C. Kontext der Entscheidung
Die vom OLG Köln verworfene Rechtansicht des Nachlassgerichts, dass es sich bei der Ausschlagung um eine sachenrechtlich zu qualifizierende Regelung handelt, ist wohl nicht abwegig. Denn die Ausschlagung hebt die zunächst erfolgte dingliche Zuordnung an den (vorläufigen) Erben rückwirkend wieder auf, hat also gerade dingliche Wirkung. Einen derartigen „Mechanismus“ kennt das österreichische Recht grundsätzlich nicht, da der Erbe erst aufgrund des Einantwortungsbeschlusses Eigentümer wird, § 797 öABGB. Der Nachlass ist in Österreich bis zu einer Entscheidung durch das Gericht eine juristische Person, die sowohl aktiv- als auch passivlegitimiert ist („ruhender Nachlass“).
D. Auswirkungen für die Praxis
Die Entscheidung hat insoweit nur eingeschränkte Auswirkung auf die Praxis, als seit dem 17.08.2015 in derartigen Fällen die EuErbVO anzuwenden ist.
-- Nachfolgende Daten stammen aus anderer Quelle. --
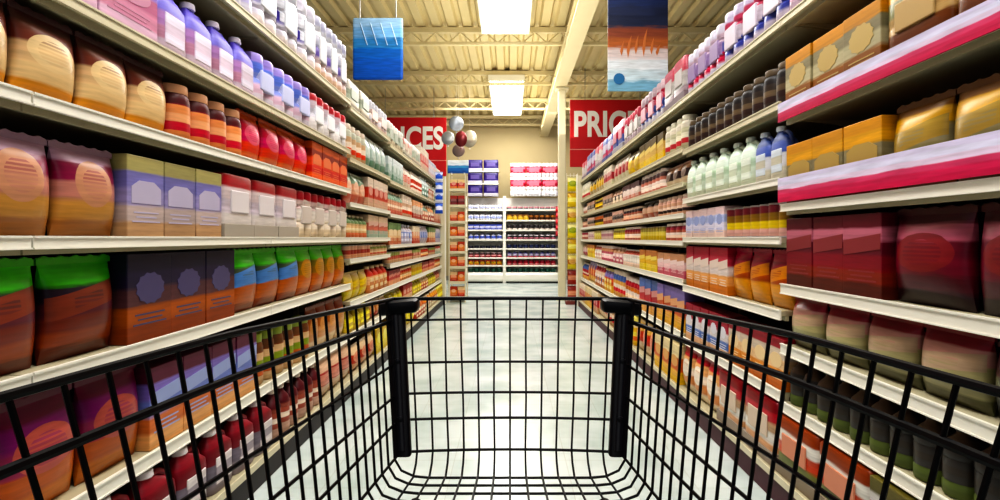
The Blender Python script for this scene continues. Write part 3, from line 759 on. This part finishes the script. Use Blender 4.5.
# blue and white clip strip at left end
def strip(x, y, z0, z1, n, cols, w, h, lb, plab, kind='bag'):
    t = thing('clip_strip', lb, 'clip strip', (x, y, 0)); box_obj('backing_strip', (-.015, .015, 0, .004, z0, z1), WHITE_ST, t)
    bm = bmesh.new(); add_tube(bm, [(0, .002, z1), (0, .03, z1 + .03)], .004); obj('hook', bm, WHITE_ST, t)
    for i in range(n):
        b, a, d = cols[i % len(cols)]
        z = z0 + (z1 - z0) * i / n
        place(kind, w, h, b, a, (x, y - min(.1, w * .45) / 2 + .001, z), 0, '%s, %s' % (plab % d, ['lowest', 'second from bottom', 'third from bottom', 'fourth from bottom', 'fifth from bottom', 'sixth from bottom', 'seventh from bottom', 'eighth from bottom'][i]), 'bags hanging on clip strips')
    return t
strip(-1.16, 8.2, 1.6, 2.28, 4, [('3c60c0,d8dcf0,5878d0', 'f0f0ff', 'blue'), ('e0e4f4,4c6cc8,c8d0ec', '3858b8', 'white and blue')], .13, .17, 'clip strip of blue and white bags hanging near the left shelving end', '%s bag on the clip strip at the left shelving end')
# yellow bags panel at right end
t = thing('wire_rack', 'narrow wire rack of yellow bags hanging at the right shelving end', 'rack', (1.13, 9.1, 0))
bm = bmesh.new()
for x in (-.1, -.033, .033, .1): add_tube(bm, [(x, 0, .05), (x, 0, 2.38)], .004, 5)
for k in range(15): add_tube(bm, [(-.1, 0, .1 + .16 * k), (.1, 0, .1 + .16 * k)], .003, 5)
obj('wire_grid', bm, WHITE_ST, t); box_obj('base', (-.12, .12, -.1, .1, 0, .05), mat('red_brown_base', '7c3830', .5), t)
yc = [('d8b828,e8d860,c8a020', 'f0f0c0', 'yellow'), ('e0cc50,c0b840,e8e0a0', '60883c', 'yellow and green'), ('d8c440,b87838,e0d080', 'f4ecb0', 'yellow and tan')]
for i in range(8):
    b, a, d = yc[i % 3] if i > 1 else ('a83c30,c87858,8c3028', 'e8c8b0', 'red')
    place('bag', .19, .26, b, a, (1.13, 9.03, .08 + .28 * i), 0, '%s bag on the right wire rack, %s' % (d, ['lowest', 'second from bottom', 'third from bottom', 'fourth from bottom', 'fifth from bottom', 'sixth from bottom', 'seventh from bottom', 'topmost'][i]), 'bags on the right wire rack')
# cluster hanging above the left rack
def balloon(x, y, z, r, col, lb, sq=1.0):
    t = thing('foil_balloon', lb, 'balloon', (x, y, z), random.uniform(-.4, .4), 'foil balloons above the left end rack')
    bm = bmesh.new(); bmesh.ops.create_uvsphere(bm, u_segments=20, v_segments=14, radius=r)
    for v in bm.verts:
        a = math.atan2(v.co.z, v.co.x); pk = 1 + .04 * math.sin(a * 14) * (1 - abs(v.co.y) / r)
        v.co.x *= pk; v.co.z *= pk * sq; v.co.y *= .42
    obj('foil_body', bm, mat('foil_' + col, col, .28, .35), t, True)
    bm = bmesh.new(); add_lathe(bm, [(.008, -r * sq - .01), (.02, -r * sq - .035)], 8); obj('knot', bm, mat('foil_' + col, col, .28, .35), t, True)
    bm = bmesh.new(); add_tube(bm, [(0, 0, r * sq - .01), (0, 0, 4.63 - z)], .0012, 4); obj('thread', bm, LETTER, t)
balloon(-1.08, 10.05, 3.5, .15, '8c929c', 'silver grey foil balloon, highest above the left end rack')
balloon(-1.28, 10.3, 3.26, .14, 'b8bcc0', 'pale silver foil balloon at left, below the highest one')
balloon(-.83, 10.3, 3.24, .16, 'c8c0ae', 'cream silver foil balloon, rightmost of the bunch', 1.1)
balloon(-1.06, 10.3, 3.0, .13, 'a08c88', 'dull rosy foil balloon, lowest of the bunch')
balloon(-.96, 9.8, 3.14, .12, '7c2c30', 'small dark red foil balloon at the middle of the bunch', 1.3)
t = thing('shelf_talker', 'small blue and white sign board on top of the left end rack', 'sign', (-.98, 9.45, 2.4))
bm = bmesh.new(); add_box(bm, -.2, .2, -.01, .01, .02, .27, .004); obj('board', bm, print_mat('2458a0,3070b8,5898c8,e0e8f0,e8ecf0'), t)
for s in (-1, 1): box_obj('foot', (s * .12 - .01, s * .12 + .01, -.04, .04, 0, .025), WHITE_ST, t)

# ------------------------------------------------------------------ back wall shelving
def wall_unit(x0, x1, lb, rows):
    w = x1 - x0
    t = thing('wall_shelving_unit', lb, 'shelving', ((x0 + x1) / 2, 13.35, 0), 0, 'white shelving units on the back wall')
    box_obj('back_panel', (-w/2, w/2, .42, .44, .02, 2.3), mat('white_back_panel', 'e8e6e2', .5), t)
    for s in (-1, 1): box_obj('side_panel', (s * w/2 - .02, s * w/2 + .02, 0, .44, 0, 2.32), WHITE_ST, t)
    bm = bmesh.new(); add_rings(bm, [[(x, -.1, .05), (x, -.13, .1), (x, -.13, .22), (x, -.09, .28), (x, .4, .28), (x, .4, .05)] for x in (-w/2 + .02, w/2 - .02)])
    obj('base_plinth', bm, WHITE_ST, t, False)
    box_obj('toe_kick', (-w/2 + .04, w/2 - .04, -.07, .4, 0, .05), mat('dark_toe_kick', '2a2a28', .6), t)
    for z in rows: 
        s_ = box_obj('shelf', (-w/2 + .02, w/2 - .02, .05, .42, z - .02, z), WHITE_ST, t)
        box_obj('price_rail', (-w/2 + .02, w/2 - .02, .035, .05, z - .035, z + .008), WHITE_ST, s_)
    return t
rowsz = [.47, .68, .92, 1.16, 1.42, 1.68, 1.96]
wall_unit(-1.17, -.17, 'narrower left white shelving unit against the back wall', rowsz)
wall_unit(-.13, 1.33, 'wider right white shelving unit against the back wall', rowsz)
rn = ['bottom row', 'second row up', 'third row up', 'fourth row up', 'fifth row up', 'sixth row up', 'seventh row up', 'top row']
LROW = [('can', .14, '1c4438,2c5c4c,205040', '184034', 'dark green'), ('bag', .17, 'e09030,d8b038,c84838', 'f0d060', 'orange'), ('jar', .17, '8c2430,b83c48,40202c', 'e8d0d0', 'dark red'),
        ('can', .1, '20202c,34344c,20202c', '18181c', 'black'), ('bottle', .2, 'e0e0f0,6878c8,d8dcf0', '4c5cb0', 'white and blue'), ('carton', .19, '4c5cb8,c8ccec,5464c0', 'e8e8f8', 'blue'), ('pack', .19, 'f0f0f4,b8c0e4,f0f0f8', '98a4d8', 'white')]
RROW = [('can', .14, '14443c,245848,1c4c40', '184034', 'dark green'), ('jar', .17, 'b83040,d8a0a0,8c2838', '8c2030', 'crimson'), ('bottle', .2, 'c84050,dcd8ec,505088', '3c3c70', 'red and violet'),
        ('can', .14, '1c2444,343c64,202848', '181c34', 'navy'), ('jar', .2, '282024,d890a0,d8d4d8', '20181c', 'pink and black'), ('can', .17, 'd8d0c8,28282c,342c30', 'e8e4e0', 'black and white'),
        ('carton', .2, 'd8b830,c8a028,8c5c28', 'e8d468', 'gold')]
RBASE = .28
zz = [.28] + rowsz
for (x0, x1, rows, nm, nn) in ((-1.13, -.21, LROW, 'left', 6), (-.09, 1.24, RROW, 'right', 9)):
    for i, z in enumerate(zz):
        if i < 7: kind, h, b, a, d = rows[i]
        else: kind, h, b, a, d = ('pack', .17, 'f4f4f8,d0d4ec,f0f0f8', 'a8b0dc', 'pale white') if nm == 'left' else ('can', .11, 'e8e4e4,303038,d8a0a8', '40404c', 'grey')
        h = .78 * min(h, (zz[i + 1] if i < 7 else 2.4) - z - .035)
        st = (x1 - x0) / nn
        for j in range(nn):
            if nm == 'right' and i == 6 and j >= 4: kk, bb, aa, dd = 'jar', '8c5830,402818,b07840', '302018', 'brown'
            else: kk, bb, aa, dd = kind, b, a, d
            w = round(st * .92, 3)
            place(kk, w, round(h, 3), bb, aa, (x0 + (j + .5) * st, 13.35 + .06 + .1 - (.02 if kk in ('case',) else 0), z + .0005), 0,
                  '%s %s, %s of the %s back unit, %s from left' % (dd, WORD[kk], rn[i], nm, ['first', 'second', 'third', 'fourth', 'fifth', 'sixth', 'seventh', 'eighth', 'ninth'][j]), 'goods on the back wall shelving')
# stacked packs on top of wall units
for i in range(3):
    for j in range(2):
        place('case', .39, .3, 'e8e4ee,30206c,2c1c64,30206c', '9c8cc8', (-1.08 + .43 * j + .14, 13.55, 2.33 + .335 * i), 0,
              'purple wrapped case above the left back unit, %s tier, %s side' % (['lowest', 'middle', 'highest'][i], ['left', 'right'][j]), 'purple cases stacked on the left back unit')
        if j == 0 and i > 0: pass
for i in range(1, 3):
    box = box_obj('divider_board', (-1.17, -.3, 13.4, 13.7, 2.33 + .335 * i - .03, 2.33 + .335 * i - .002), WHITE_ST)
    tag(box, '%s white board between tiers of purple cases' % ['lower', 'upper'][i - 1], 'board')
for j in range(3):
    place('pack', .42, .16, 'f0eef0,e4e0e8,f0f0f0', 'd8d4e0', (.12 + .43 * j + .1, 13.55, 2.33), 0, 'plain white paper pack under the red and white ones, %s from left' % ['first', 'second', 'third'][j], 'white packs on the right back unit')
for i in range(2):
    for j in range(3):
        place('pack', .42, .36, 'f0e8ea,c03048,c8405c,ece8ec', 'e8b0bc', (.12 + .43 * j + .1, 13.55, 2.495 + .365 * i), 0,
              'red and white paper pack over the right back unit, %s tier, %s' % (['lower', 'upper'][i], ['left', 'middle', 'right'][j]), 'red and white packs on the right back unit')
strip(1.27, 13.25, 1.25, 2.05, 5, [('c01c2c,d83040,b01828', 'f0c0c0', 'red')], .13, .15, 'clip strip of red bags on the right back unit', '%s bag on the clip strip of the right back unit')

# ------------------------------------------------------------------ lights, world, camera
def area(name, loc, sx, sy, e, col=(1, .97, .92), rot=(0, 0, 0)):
    l = bpy.data.lights.new(name, 'AREA'); l.shape = 'RECTANGLE'; l.size = sx; l.size_y = sy; l.energy = e; l.color = col
    o = bpy.data.objects.new(name, l); C.objects.link(o); o.location = loc; o.rotation_euler = rot; return o
area('lamp_near', (0, .6, 4.3), 1.4, 3.4, 80)
area('lamp_middle', (0, 5, 4.3), 1.4, 4.5, 105)
area('lamp_far', (0, 11, 4.25), 1.8, 5, 135)
area('fill_back_wall', (0, 11.6, 4.2), 3, .6, 45, rot=(math.radians(50), 0, 0))  # added fill that brightens the back wall, no fixture hangs there
area('fill_rear', (0, -1.0, 2.3), 2.2, 1.6, 7, rot=(math.radians(72), 0, 0))  # unseen fill added behind the camera, lights the aisle from the front
area('floor_bounce', (0, 6, 3.2), 2.6, 13, 165, (1, .95, .82), (PI, 0, 0))
w = bpy.data.worlds.new('store_ambient'); S.world = w; w.use_nodes = True
bg = w.node_tree.nodes['Background']; bg.inputs[0].default_value = (.95, .96, 1, 1); bg.inputs[1].default_value = .2
cam = bpy.data.cameras.new('camera'); co = bpy.data.objects.new('camera', cam); C.objects.link(co)
co.location = (0, 0, H); co.rotation_euler = (PI / 2, 0, 0)
cam.sensor_width = 36; cam.lens = 18; cam.shift_x = -.01; cam.shift_y = -.012; cam.clip_start = .02; cam.clip_end = 60
S.camera = co
S.view_settings.view_transform = 'Standard'; S.view_settings.look = 'High Contrast'
S.view_settings.exposure = -0.42
S.cycles.use_denoising = True
S.cycles.max_bounces = 5; S.cycles.diffuse_bounces = 3; S.cycles.glossy_bounces = 2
Danach ist der letzte gewöhnliche Aufenthalt des Erblassers für das anwendbare Recht auschlaggebend. Um zur Anwendung österreichischem Erbrechts zu gelangen muss ein in Deutschland ansässiger österreichischer Erblasser die Anwendung österreichischen Erbrechts ausdrücklich gewählt haben, Art. 22 EuErbVO.
Gem. Art. 23 e) EuErbVO unterfällt die Ausschlagung dem Erbstatut. Bei Anwendung deutschen Rechts wäre in vorliegendem Sachverhalt die Ausschlagung der Beteiligten zu 3), gem. den §§ 1945, 125 BGB formunwirksam gewesen, so dass diese Alleinerbin geworden wäre. Auch die in Art. 13 EuErbVO geschaffene Erleichterung für denjenigen, der ausschlagen will, hätte nichts geändert. Zwar kann hiernach die Ausschlagungserklärung – als Ausnahme vom Gleichlaufprinzip – auch beim Heimatgericht des Erklärenden abgegeben werden, hier also eventuell in Österreich. Die sonstigen die Ausschlagung betreffenden Regelungen – wie Frist oder Form – richten sich jedoch auch jetzt nach dem anzuwendenden Erbstatut. Allerdings wäre in diesem Fall die Ausschlagung nach Art. 28 EuErbVO wirksam gewesen, wenn die Ausschlagende ihren gewöhnlichen Aufenthalt in Österreich gehabt hätte. Denn nach Art. 28 EuErbVO genügt für die Ausschlagung die Form, die nach dem nach Art. 21, 22 EuErbVO anzuwendenden Recht (hier deutsches Recht) oder nach demjenigen Recht, das in dem Staate gilt, in dem der Erklärende seinen gewöhnlichen Aufenthalt hat (hier österreichisches Recht) anzuwenden ist.